Monday, Oct. 02, 1950
The Trouble with Hollywood
In the midst of a bad week, Hollywood licked its wounds and struck back at a few tormentors. Items:
P:A Gallup survey on movie attendance for the first six months of 1950 indicated that, despite a 19 million population increase, weekly ticket sales had dropped 9% under the prewar average. Since 1946, Hollywood appears to have lost close to 24 million customers.
Touchy moviemen sent an angry protest to RCA President Frank Folsom about a skit by TV Comics Dean Martin and Jerry Lewis on the Colgate Comedy Hour (NBC-TV). The skit, showing a theater owner literally dragging patrons off the sidewalks and a cashier baiting passers-by in a low-cut evening gown, had "done serious damage to the industry." The moviemen asked RCA to "take steps immediately to see that this scene is not repeated on other stations." Martin & Lewis quickly apologized.

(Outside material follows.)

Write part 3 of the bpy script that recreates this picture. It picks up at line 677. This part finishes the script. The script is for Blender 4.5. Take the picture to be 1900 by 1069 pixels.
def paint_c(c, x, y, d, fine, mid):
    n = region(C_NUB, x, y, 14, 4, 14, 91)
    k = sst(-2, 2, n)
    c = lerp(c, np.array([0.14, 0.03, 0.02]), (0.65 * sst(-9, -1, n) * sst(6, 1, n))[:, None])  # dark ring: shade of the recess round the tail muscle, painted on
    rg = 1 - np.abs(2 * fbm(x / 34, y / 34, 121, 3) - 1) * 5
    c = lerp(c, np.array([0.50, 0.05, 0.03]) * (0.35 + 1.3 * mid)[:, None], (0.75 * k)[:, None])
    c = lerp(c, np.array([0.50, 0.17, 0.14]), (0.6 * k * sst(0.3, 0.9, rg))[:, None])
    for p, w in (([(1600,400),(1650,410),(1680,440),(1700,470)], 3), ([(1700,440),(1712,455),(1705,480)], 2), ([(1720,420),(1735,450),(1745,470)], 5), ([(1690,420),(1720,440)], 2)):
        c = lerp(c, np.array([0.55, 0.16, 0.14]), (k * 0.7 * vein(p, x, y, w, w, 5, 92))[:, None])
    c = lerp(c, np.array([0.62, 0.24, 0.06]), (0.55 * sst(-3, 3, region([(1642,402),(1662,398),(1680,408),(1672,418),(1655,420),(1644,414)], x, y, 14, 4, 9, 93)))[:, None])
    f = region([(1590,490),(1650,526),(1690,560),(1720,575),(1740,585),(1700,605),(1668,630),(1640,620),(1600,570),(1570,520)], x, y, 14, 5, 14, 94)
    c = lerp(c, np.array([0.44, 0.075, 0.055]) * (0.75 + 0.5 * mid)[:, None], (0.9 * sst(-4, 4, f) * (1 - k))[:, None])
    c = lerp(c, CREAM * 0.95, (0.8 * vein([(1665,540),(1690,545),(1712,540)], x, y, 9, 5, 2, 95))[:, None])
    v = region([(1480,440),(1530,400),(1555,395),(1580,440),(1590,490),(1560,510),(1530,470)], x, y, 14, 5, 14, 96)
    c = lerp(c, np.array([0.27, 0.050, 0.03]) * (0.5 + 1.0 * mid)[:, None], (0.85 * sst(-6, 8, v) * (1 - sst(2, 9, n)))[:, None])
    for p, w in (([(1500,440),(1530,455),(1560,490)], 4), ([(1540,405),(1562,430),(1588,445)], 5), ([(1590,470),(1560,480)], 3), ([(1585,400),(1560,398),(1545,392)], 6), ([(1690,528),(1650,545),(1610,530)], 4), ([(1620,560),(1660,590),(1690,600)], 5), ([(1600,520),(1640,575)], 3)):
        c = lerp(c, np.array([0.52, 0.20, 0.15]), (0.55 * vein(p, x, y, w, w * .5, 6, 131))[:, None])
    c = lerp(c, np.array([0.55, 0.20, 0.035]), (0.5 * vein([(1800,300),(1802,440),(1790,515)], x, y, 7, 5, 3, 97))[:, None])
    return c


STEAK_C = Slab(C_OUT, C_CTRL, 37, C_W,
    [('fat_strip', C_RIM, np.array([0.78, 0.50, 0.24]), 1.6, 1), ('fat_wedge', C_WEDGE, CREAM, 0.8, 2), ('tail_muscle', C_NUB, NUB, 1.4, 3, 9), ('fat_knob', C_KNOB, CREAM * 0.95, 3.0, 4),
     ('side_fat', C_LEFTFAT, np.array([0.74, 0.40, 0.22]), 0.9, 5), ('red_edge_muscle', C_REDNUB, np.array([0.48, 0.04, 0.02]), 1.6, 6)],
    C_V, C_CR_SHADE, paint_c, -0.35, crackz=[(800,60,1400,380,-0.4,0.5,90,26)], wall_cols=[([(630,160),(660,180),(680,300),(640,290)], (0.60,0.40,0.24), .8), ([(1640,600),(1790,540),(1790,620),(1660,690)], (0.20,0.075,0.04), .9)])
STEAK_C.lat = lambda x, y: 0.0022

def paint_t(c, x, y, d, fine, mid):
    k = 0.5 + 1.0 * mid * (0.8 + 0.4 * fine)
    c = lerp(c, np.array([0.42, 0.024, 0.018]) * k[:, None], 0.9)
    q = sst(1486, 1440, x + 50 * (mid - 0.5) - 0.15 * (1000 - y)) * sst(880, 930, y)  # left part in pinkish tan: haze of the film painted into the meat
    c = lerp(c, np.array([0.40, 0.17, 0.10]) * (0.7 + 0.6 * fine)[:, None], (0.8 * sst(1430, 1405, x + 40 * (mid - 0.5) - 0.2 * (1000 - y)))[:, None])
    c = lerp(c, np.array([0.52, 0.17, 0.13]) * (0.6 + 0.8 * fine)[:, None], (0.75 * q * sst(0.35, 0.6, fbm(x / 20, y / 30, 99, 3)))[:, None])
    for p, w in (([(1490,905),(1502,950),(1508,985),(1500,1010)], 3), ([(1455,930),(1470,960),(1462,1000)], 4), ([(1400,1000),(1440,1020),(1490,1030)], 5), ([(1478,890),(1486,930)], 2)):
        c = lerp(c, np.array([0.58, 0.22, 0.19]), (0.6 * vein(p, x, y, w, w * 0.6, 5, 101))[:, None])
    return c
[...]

P:Hollywood's vigilant COMPO (Council of Motion Picture Organizations) got out a booklet quoting some 56 sociologists and psychiatrists to the effect that movies are not really responsible for juvenile delinquency. Sample dubious boost for the industry, from University of Illinois President George Stoddard: "There is little evidence that the motion picture has much effect upon the behavior of children. When a healthy high-school boy chooses to spend three hours on a sunny Saturday in a world of make-believe, the trouble is not with the motion picture but in the quality of home and neighborhood life."